The ISi-CNI team of international instructors designed the workshop to be most beneficial to students at the end of their Masters or beginning of their PhD studies. As a post-doctoral researcher, Obiero says the school has given him the idea to introduce the theory of computational neuroscience to his Masters students back home in Kenya, and encourage them to pursue studies in this area.

He attended informative lectures, practicals in the afternoons, and he joined the rest of the participants in the social activities ISi-CNI organised in the evening. From those social events Obiero made connections and networks with professionals in other fields around neuroscience that he might not have otherwise made without the workshop.

Organisers Alex Antrobus (UCT), Peter Latham (University of Oxford), Joseph Raimondo (Neuroscience Institute, UCT), and Tim Vogels (University College London) wanted the ISi-CNI network to take pioneering steps and set the stage to build an academic sector in the field of computational neuroscience in Africa.

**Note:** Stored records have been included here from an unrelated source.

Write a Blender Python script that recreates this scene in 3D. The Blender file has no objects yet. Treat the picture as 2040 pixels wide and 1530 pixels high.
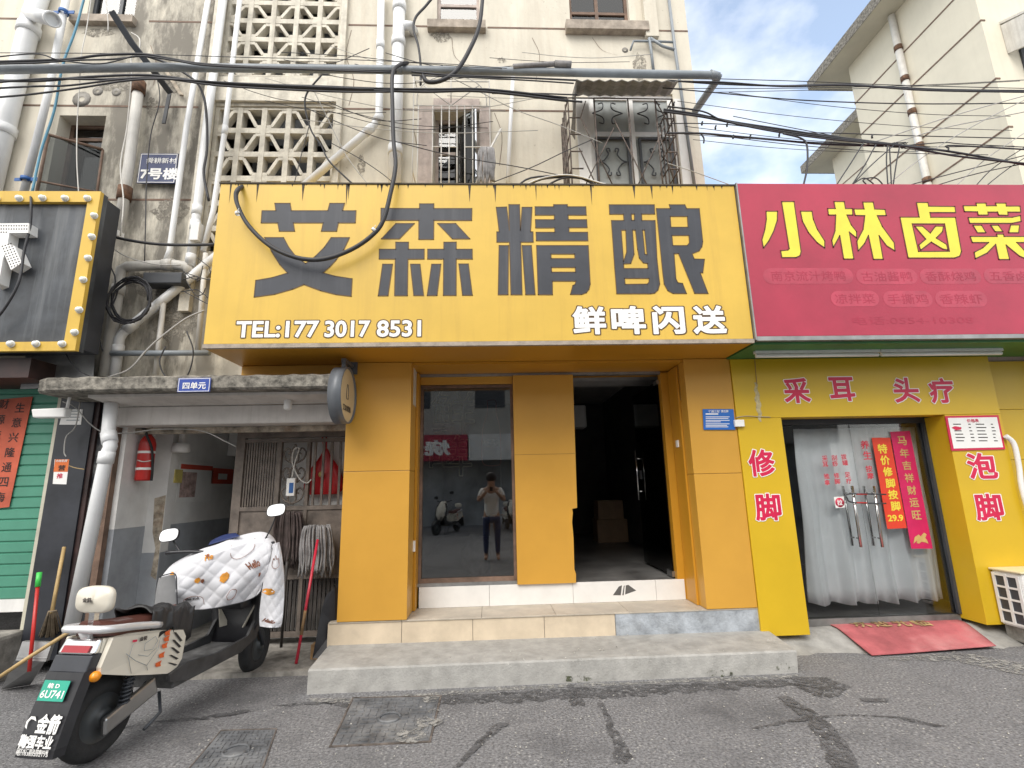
import bpy, math, random
from math import radians, sin, cos, pi, sqrt, atan2
from mathutils import Vector as V, Matrix
from mathutils.geometry import tessellate_polygon
random.seed(7)
R = random.uniform
sc = bpy.context.scene
COL = sc.collection

# ------------------------------------------------------------------ camera, sky, sun, exposure
H0 = 1.45                                   # lens height above the asphalt
FPX, PITCH, YAW, ROLL = 985.73, radians(11.753), radians(2.63), radians(-1.3245)
fw = V((sin(YAW)*cos(PITCH), cos(YAW)*cos(PITCH), sin(PITCH)))
rt0 = V((cos(YAW), -sin(YAW), 0)); up0 = rt0.cross(fw)
rt = cos(ROLL)*rt0 + sin(ROLL)*up0; up = -sin(ROLL)*rt0 + cos(ROLL)*up0
EYE = V((0, 0, H0))
cd = bpy.data.cameras.new('camera'); cam = bpy.data.objects.new('camera', cd); COL.objects.link(cam)
cd.sensor_width = 36; cd.lens = 36*FPX/2040; cd.clip_start = .02; cd.clip_end = 800
m = Matrix((rt, up, -fw)).transposed().to_4x4(); m.translation = EYE; cam.matrix_world = m
sc.camera = cam

SUN_EL, SUN_AZ = radians(46), radians(-155)   # azimuth: compass-like, from +Y clockwise
w = bpy.data.worlds.new('World'); sc.world = w; w.use_nodes = True
nt = w.node_tree; nt.nodes.clear()
out = nt.nodes.new('ShaderNodeOutputWorld'); bg = nt.nodes.new('ShaderNodeBackground')
sky = nt.nodes.new('ShaderNodeTexSky'); sky.sky_type = 'NISHITA'; sky.sun_disc = False
sky.sun_elevation = SUN_EL; sky.sun_rotation = SUN_AZ; sky.air_density = 1.0; sky.dust_density = 2.5; sky.ozone_density = 1.0
tc = nt.nodes.new('ShaderNodeTexCoord'); mp = nt.nodes.new('ShaderNodeMapping'); mp.inputs['Scale'].default_value = (1.5, 1.5, 2.4)
mp.inputs['Location'].default_value = (.62, .35, 0.02)
nz = nt.nodes.new('ShaderNodeTexNoise'); nz.inputs['Scale'].default_value = 1.7; nz.inputs['Detail'].default_value = 8; nz.inputs['Roughness'].default_value = .52
rp = nt.nodes.new('ShaderNodeValToRGB'); rp.color_ramp.elements[0].position = .50; rp.color_ramp.elements[1].position = .74
rp.color_ramp.elements[0].color = (.10, .10, .10, 1); rp.color_ramp.elements[1].color = (1, 1, 1, 1)
mx = nt.nodes.new('ShaderNodeMix'); mx.data_type = 'RGBA'
mx.inputs['B'].default_value = (9.0, 8.9, 8.7, 1)
L = nt.links.new
L(tc.outputs['Generated'], mp.inputs['Vector']); L(mp.outputs['Vector'], nz.inputs['Vector'])
L(nz.outputs['Fac'], rp.inputs['Fac'])
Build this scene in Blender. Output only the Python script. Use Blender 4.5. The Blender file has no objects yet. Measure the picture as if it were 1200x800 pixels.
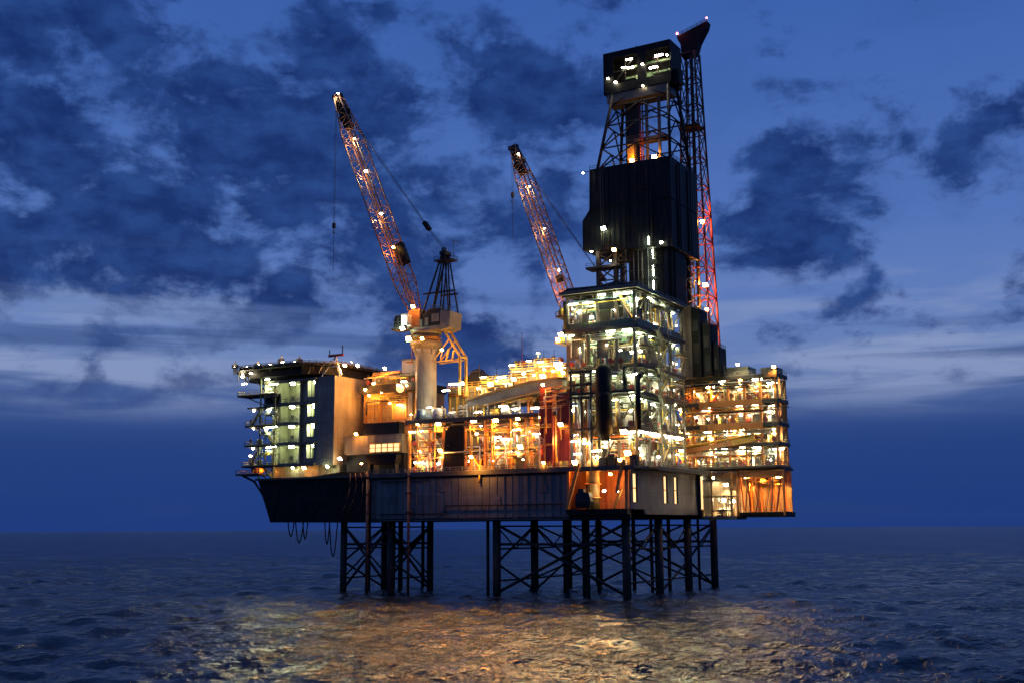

The workshop was in line with Obiero’s research interests, which include what goes on inside the insect brain. He found it refreshing learning for the first time about synaptic plasticity during the second week. The sessions also brought back the importance of mathematics for him, which was featured when discussing how to model neuron activity mathematically.

He also values the networks and connections he has made with professionals in other fields around neuroscience.

"I see the global face here; the trainers were very easy to work with and there was a lot of cohesion in the classes,” he says. “I made a lot of connections and I am looking forward to seeing what we can do together in future.”